* [THE EXERCISE] Filter the data below for the string "that" and copy each matching line.

* [RAW DATA]

=-=-=

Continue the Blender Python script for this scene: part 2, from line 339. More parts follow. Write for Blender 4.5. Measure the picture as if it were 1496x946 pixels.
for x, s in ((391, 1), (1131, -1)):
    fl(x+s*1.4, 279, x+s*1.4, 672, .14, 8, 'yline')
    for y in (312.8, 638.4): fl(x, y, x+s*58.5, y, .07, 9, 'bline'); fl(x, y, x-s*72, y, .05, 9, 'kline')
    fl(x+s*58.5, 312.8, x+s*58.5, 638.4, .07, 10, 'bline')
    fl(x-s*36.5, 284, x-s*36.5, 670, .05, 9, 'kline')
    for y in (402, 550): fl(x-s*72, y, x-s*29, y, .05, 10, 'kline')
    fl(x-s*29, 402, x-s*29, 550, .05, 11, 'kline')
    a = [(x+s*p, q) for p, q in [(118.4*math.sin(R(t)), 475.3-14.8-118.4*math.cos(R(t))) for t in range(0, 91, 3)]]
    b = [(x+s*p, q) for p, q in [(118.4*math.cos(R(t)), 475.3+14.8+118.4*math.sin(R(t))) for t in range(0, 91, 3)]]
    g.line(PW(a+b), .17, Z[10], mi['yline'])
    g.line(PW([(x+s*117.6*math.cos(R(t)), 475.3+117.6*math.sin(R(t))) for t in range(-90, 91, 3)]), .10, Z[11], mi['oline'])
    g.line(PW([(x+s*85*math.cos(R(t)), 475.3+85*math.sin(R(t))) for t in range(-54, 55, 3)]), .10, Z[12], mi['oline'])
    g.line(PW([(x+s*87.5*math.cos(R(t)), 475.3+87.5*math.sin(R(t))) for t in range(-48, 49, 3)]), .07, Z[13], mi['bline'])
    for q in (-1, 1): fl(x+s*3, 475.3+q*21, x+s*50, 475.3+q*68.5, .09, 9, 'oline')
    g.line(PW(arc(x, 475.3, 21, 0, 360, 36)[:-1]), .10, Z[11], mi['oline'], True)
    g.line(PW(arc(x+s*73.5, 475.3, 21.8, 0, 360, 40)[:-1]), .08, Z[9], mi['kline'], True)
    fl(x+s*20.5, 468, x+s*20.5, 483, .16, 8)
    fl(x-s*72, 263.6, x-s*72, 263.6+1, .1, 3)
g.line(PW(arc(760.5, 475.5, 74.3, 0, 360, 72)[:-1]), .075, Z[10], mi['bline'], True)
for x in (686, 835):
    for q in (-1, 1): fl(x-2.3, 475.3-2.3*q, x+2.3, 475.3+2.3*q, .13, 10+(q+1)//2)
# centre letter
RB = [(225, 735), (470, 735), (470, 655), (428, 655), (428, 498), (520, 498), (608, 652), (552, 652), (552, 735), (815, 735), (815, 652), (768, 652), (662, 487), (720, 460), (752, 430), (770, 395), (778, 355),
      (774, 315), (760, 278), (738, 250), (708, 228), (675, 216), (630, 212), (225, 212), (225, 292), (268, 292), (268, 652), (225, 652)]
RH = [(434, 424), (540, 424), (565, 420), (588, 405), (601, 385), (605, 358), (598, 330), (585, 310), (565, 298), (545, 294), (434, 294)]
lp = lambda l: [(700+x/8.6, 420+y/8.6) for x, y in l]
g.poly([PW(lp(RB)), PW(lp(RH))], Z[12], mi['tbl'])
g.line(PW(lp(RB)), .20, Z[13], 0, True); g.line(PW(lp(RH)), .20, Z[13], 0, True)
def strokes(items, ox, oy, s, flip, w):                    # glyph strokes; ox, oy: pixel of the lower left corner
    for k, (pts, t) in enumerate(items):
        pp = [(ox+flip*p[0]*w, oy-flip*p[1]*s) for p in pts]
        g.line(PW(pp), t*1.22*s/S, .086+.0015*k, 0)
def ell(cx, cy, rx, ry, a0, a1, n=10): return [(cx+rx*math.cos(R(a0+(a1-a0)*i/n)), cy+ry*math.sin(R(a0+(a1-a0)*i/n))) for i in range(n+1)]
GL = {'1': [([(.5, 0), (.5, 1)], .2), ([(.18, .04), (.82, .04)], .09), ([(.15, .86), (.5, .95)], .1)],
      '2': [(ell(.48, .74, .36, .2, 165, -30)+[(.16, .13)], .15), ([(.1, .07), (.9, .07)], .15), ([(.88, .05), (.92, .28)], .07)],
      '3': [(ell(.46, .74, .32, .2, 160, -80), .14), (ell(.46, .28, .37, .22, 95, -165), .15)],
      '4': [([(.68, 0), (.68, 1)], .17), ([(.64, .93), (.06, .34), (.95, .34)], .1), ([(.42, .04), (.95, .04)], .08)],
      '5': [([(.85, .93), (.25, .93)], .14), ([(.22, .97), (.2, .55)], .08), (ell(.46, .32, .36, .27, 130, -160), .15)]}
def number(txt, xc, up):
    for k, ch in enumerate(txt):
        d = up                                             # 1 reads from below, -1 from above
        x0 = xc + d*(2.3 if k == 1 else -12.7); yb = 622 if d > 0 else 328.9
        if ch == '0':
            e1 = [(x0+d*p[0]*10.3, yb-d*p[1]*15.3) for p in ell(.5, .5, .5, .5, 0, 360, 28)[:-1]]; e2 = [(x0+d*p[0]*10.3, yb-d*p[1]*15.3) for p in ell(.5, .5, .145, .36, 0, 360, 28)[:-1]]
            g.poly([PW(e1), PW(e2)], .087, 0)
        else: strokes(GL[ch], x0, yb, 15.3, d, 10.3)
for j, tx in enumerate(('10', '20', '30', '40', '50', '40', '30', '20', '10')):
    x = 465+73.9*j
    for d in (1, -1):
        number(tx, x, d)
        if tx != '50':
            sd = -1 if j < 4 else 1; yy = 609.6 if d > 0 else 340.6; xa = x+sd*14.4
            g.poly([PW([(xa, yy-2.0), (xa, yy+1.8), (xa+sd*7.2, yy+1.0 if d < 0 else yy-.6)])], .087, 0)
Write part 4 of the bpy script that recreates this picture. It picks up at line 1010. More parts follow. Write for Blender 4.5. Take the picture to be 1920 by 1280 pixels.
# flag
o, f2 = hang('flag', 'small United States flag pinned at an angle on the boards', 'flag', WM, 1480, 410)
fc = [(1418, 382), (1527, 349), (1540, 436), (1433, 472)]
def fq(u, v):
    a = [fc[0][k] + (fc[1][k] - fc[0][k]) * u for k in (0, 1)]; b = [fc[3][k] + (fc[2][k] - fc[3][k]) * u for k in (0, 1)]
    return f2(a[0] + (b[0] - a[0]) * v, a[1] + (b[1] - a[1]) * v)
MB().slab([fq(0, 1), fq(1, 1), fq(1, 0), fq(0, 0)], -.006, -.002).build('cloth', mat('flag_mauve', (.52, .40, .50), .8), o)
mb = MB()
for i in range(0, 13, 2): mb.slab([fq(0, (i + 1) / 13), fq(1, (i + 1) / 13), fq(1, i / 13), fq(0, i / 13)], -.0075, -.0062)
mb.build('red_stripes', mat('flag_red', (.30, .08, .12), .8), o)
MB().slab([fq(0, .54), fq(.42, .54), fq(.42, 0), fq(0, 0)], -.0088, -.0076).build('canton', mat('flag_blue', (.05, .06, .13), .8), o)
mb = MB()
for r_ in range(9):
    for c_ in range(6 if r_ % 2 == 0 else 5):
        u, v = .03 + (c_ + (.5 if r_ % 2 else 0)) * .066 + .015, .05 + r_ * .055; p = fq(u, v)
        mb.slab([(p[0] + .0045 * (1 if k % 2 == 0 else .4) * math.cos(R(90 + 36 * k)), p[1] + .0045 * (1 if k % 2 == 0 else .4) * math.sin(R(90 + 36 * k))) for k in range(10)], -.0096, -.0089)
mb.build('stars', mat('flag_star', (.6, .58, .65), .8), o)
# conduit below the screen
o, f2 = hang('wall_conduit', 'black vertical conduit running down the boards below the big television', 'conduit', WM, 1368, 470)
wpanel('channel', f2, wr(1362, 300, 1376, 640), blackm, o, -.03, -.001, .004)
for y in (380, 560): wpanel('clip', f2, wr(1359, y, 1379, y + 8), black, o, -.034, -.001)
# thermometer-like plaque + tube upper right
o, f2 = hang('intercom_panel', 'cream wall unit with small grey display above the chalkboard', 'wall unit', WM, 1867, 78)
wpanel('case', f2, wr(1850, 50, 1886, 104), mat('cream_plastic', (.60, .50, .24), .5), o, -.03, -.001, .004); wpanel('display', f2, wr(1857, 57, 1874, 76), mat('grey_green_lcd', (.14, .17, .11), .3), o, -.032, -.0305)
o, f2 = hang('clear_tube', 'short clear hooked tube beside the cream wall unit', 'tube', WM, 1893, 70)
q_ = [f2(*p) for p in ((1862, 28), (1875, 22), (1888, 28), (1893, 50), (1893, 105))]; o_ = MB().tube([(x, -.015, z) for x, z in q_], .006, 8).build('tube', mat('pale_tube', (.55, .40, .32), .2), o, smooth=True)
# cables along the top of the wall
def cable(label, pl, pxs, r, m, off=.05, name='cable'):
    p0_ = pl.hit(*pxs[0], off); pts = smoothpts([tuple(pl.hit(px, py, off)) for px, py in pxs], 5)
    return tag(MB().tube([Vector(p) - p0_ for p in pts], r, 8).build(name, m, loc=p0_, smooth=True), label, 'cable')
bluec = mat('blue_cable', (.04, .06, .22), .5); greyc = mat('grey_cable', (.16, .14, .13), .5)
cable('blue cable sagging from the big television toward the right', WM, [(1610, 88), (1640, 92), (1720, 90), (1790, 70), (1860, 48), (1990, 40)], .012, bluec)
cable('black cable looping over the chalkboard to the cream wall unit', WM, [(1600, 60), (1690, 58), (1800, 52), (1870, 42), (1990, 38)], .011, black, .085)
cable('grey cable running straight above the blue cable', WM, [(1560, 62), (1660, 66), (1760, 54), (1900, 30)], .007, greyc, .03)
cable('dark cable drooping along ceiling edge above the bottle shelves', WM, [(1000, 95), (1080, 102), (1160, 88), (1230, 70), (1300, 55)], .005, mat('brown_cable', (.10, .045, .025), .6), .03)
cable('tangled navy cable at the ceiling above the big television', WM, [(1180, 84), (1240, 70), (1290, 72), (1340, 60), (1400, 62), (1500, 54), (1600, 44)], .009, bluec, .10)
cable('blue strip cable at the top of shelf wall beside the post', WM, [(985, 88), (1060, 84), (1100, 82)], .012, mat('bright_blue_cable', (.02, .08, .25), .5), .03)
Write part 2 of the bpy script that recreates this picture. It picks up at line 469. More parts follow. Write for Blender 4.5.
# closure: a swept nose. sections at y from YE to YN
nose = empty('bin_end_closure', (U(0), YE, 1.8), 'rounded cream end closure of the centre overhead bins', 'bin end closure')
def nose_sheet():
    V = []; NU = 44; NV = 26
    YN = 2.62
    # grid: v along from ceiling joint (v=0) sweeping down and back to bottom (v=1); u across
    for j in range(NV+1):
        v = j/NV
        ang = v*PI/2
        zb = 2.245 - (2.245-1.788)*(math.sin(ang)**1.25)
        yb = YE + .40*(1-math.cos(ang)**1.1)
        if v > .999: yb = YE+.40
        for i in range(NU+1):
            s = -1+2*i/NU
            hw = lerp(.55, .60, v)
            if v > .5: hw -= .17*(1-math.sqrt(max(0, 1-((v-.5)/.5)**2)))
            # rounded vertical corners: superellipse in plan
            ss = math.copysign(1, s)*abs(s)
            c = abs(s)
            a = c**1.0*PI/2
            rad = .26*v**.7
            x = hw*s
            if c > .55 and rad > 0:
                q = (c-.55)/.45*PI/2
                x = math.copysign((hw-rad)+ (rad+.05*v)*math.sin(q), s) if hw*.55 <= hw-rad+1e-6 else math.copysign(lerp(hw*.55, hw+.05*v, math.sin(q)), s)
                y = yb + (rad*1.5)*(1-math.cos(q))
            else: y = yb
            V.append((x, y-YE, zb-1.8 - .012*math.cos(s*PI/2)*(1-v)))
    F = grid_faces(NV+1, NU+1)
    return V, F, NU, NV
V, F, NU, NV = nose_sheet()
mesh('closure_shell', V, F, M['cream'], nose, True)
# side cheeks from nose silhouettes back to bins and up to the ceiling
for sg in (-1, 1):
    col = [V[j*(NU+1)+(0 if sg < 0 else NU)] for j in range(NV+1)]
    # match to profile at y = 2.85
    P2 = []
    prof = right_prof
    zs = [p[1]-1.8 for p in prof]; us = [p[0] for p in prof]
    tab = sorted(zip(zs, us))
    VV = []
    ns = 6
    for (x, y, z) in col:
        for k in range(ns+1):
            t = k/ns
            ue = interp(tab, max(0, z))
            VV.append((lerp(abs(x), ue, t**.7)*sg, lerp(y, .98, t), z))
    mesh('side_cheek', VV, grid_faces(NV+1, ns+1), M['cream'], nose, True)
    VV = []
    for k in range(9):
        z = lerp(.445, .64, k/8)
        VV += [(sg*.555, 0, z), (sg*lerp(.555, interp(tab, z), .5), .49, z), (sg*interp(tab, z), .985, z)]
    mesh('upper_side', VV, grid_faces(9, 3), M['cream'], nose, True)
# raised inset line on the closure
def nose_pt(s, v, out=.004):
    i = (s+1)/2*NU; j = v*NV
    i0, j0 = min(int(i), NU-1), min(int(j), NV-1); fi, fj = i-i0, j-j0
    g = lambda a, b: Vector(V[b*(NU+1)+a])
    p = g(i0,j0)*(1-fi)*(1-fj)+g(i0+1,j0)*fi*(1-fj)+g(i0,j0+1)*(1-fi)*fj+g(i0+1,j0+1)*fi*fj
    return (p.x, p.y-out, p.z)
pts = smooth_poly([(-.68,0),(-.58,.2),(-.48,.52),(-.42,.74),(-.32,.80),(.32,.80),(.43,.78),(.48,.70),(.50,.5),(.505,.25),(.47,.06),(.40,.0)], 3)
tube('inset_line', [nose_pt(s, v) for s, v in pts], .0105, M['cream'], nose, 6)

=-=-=

* [FINISHED TASK]
Write part 4 of the bpy script that recreates this picture. It picks up at line 1010. More parts follow. Write for Blender 4.5. Take the picture to be 1920 by 1280 pixels.
Write part 2 of the bpy script that recreates this picture. It picks up at line 469. More parts follow. Write for Blender 4.5.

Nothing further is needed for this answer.